Jerusalem Cinematheque to honor award-winning Natalie Portman

The Cinematheque will be showing some of her best-loved films throughout the month. 

NATALIE PORTMAN (photo credit: BOB MAYSON)
NATALIE PORTMAN
(photo credit: BOB MAYSON)

Natalie Portman, the Jerusalem-born, Oscar-winning actress, is one of the brightest lights in Hollywood, and she is the subject of a tribute at the Jerusalem Cinematheque, which will be showing some of her best-loved films throughout the month.

Her latest film, Todd Haynes’s May December, will be shown several times and is still playing in theaters throughout the country. Portman portrays an actress researching a role in a movie about a woman who had sex with a seventh grader and later married him. Portman and Julianne Moore, who plays the woman, are expected to be nominated for Academy Awards; both already have Golden Globe nods.

The movie for which Portman won her Oscar, Darren Aronofsky’s Black Swan, is also part of the program, and she stars as a ballet dancer who begins to lose her grip on reality.
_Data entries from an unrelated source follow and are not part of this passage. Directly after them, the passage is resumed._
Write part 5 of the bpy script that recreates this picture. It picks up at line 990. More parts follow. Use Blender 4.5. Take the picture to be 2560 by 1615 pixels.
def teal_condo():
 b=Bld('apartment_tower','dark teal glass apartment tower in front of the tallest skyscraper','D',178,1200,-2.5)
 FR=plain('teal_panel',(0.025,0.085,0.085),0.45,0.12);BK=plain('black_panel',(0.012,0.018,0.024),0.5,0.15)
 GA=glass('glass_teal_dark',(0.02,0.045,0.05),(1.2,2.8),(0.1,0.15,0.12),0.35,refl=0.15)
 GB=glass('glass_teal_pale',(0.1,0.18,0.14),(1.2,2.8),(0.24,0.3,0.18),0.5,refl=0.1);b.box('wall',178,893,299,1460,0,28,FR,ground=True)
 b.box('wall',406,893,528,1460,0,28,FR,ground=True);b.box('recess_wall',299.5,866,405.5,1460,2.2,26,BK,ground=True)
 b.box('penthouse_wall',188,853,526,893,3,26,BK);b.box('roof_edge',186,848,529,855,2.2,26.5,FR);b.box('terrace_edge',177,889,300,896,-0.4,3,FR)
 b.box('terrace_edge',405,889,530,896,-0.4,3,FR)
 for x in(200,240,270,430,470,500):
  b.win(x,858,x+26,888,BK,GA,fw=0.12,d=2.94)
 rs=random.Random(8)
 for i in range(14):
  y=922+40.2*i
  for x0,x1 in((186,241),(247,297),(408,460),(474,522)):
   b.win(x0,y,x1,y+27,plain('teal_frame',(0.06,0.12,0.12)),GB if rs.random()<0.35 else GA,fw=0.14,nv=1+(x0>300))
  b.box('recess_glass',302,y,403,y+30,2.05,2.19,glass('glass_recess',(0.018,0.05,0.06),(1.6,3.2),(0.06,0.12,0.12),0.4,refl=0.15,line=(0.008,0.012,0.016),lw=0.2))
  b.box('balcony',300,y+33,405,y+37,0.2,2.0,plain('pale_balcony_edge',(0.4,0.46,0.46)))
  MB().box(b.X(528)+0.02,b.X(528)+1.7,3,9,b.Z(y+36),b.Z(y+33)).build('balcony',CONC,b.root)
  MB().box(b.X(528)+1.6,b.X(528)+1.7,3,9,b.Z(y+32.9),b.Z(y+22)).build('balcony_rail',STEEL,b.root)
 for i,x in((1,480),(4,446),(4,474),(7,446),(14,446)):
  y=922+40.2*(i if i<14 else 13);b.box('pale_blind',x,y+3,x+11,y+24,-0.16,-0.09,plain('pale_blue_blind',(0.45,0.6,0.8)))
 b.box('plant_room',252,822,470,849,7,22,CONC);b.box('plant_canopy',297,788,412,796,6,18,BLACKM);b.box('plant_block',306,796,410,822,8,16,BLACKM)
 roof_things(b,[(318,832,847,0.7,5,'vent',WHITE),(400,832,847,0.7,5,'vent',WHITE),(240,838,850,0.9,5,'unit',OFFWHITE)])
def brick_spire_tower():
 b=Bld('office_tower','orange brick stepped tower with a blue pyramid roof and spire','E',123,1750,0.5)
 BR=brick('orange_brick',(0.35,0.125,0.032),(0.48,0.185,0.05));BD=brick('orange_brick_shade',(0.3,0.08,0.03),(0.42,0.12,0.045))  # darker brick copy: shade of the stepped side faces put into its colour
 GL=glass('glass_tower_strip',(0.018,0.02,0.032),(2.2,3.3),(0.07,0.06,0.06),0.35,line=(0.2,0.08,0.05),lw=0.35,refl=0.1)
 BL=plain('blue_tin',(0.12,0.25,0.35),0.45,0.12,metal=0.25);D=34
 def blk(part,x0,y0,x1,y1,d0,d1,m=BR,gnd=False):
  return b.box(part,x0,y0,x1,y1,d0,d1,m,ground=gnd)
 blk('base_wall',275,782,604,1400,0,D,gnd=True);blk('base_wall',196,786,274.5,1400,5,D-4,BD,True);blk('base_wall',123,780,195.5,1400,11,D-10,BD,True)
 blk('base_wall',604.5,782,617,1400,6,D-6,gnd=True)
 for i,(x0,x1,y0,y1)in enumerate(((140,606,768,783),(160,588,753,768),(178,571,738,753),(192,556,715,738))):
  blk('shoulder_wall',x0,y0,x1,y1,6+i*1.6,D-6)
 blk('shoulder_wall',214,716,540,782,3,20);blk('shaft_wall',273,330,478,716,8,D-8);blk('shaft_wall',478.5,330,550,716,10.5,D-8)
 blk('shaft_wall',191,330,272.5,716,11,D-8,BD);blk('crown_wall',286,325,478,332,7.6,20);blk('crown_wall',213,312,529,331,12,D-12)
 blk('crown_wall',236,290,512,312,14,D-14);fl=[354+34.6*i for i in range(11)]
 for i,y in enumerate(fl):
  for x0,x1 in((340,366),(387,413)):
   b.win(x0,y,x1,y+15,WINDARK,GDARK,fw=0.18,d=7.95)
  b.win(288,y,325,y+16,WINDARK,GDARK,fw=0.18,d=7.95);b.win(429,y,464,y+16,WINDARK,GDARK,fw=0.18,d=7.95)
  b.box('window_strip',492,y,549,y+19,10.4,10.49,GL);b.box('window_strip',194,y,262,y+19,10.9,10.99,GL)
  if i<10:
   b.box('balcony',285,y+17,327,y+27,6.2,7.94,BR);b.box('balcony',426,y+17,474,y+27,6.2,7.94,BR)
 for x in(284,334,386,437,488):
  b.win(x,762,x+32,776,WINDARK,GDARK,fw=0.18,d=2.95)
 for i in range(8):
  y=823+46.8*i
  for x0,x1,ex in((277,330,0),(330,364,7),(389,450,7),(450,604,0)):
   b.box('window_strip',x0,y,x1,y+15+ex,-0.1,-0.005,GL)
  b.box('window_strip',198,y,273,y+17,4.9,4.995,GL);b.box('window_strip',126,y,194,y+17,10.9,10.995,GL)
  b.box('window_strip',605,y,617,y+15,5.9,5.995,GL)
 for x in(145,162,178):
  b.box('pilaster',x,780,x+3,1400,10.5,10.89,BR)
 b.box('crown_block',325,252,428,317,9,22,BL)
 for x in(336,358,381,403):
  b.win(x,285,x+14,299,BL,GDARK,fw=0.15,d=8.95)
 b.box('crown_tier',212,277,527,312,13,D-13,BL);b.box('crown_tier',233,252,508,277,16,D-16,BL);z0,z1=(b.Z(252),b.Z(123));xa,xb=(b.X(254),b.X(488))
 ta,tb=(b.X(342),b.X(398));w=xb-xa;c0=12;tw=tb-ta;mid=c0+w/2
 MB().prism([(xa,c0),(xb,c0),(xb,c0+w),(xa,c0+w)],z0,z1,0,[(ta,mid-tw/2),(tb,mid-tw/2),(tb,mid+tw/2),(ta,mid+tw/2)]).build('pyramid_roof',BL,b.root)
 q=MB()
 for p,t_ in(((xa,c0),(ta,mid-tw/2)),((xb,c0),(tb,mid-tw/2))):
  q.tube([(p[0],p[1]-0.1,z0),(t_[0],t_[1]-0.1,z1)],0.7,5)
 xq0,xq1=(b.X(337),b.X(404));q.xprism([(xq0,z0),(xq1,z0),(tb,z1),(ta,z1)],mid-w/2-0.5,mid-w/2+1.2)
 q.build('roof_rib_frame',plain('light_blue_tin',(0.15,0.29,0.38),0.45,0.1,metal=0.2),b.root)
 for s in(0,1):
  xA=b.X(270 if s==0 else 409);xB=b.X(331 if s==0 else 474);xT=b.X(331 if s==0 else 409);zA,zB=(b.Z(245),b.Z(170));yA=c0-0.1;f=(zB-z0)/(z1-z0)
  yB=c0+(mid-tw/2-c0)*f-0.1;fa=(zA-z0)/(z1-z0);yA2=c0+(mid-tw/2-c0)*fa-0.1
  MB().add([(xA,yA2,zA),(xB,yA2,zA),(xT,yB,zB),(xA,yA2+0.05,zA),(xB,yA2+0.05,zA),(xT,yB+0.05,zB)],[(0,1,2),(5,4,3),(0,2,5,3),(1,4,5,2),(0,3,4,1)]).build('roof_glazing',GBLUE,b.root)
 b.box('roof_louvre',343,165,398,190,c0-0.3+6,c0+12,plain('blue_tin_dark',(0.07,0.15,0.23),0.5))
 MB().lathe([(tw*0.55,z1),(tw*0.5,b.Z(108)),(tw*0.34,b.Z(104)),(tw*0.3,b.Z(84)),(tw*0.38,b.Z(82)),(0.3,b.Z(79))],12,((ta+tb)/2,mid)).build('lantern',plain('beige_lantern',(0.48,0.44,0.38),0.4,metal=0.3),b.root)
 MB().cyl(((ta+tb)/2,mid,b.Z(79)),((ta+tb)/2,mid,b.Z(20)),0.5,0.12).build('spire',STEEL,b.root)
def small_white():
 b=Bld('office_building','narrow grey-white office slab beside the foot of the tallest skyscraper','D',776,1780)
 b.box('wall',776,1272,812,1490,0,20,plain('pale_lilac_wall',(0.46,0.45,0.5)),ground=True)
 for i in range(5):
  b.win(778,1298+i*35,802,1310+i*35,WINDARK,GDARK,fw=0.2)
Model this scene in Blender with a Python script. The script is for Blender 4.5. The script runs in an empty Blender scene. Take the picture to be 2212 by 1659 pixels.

While this is one of her best roles, you might also want to check out one of her underappreciated performances, as the mother in an adaptation of Amos Oz’s A Tale of Love and Darkness.

Portman wrote the screenplay and directed this Hebrew-language movie, which was filmed on location all over Jerusalem. Although many Oz devotees felt it didn’t capture the complexity of the book, I thought it was true to the essence of Oz’s work, and she was haunting and brilliant as Oz’s troubled mother.

If she had gone the commercial route and made the film in English, more people would have seen it and she likely would have received the acclaim she deserved, but the movie wouldn’t have been as compelling.

Other movies in the series include Mike Nichols’s Closer, an adaptation of a play about love and hostility between men and women in contemporary London, which also starred Jude Law, Clive Owen, and Julia Roberts. Garden State is an enjoyable, low-key comedy/drama directed by and starring Zach Braff. Jim Sheridan’s Brothers featured Portman as the wife of a Marine who goes missing while on a tour of duty, and co-stars Tobey Maguire and Jake Gyllenhaal.

Portman has also appeared in action movies. In her debut film, Luc Besson’s Leon, she played a girl who bonded with a hitman after her family was killed.

Based on a graphic novel, James McTeigue’s V for Vendetta features Portman as a woman captured by a totalitarian regime who is saved by an anti-government vigilante.

Other titles in the series include some of her less-compelling films, such as Brady Corbet’s Vox Lux, a ponderous look at a traumatized singer, and Pablo Larrain’s lackluster Jackie, in which she nevertheless gave an excellent performance as first lady Jackie Kennedy.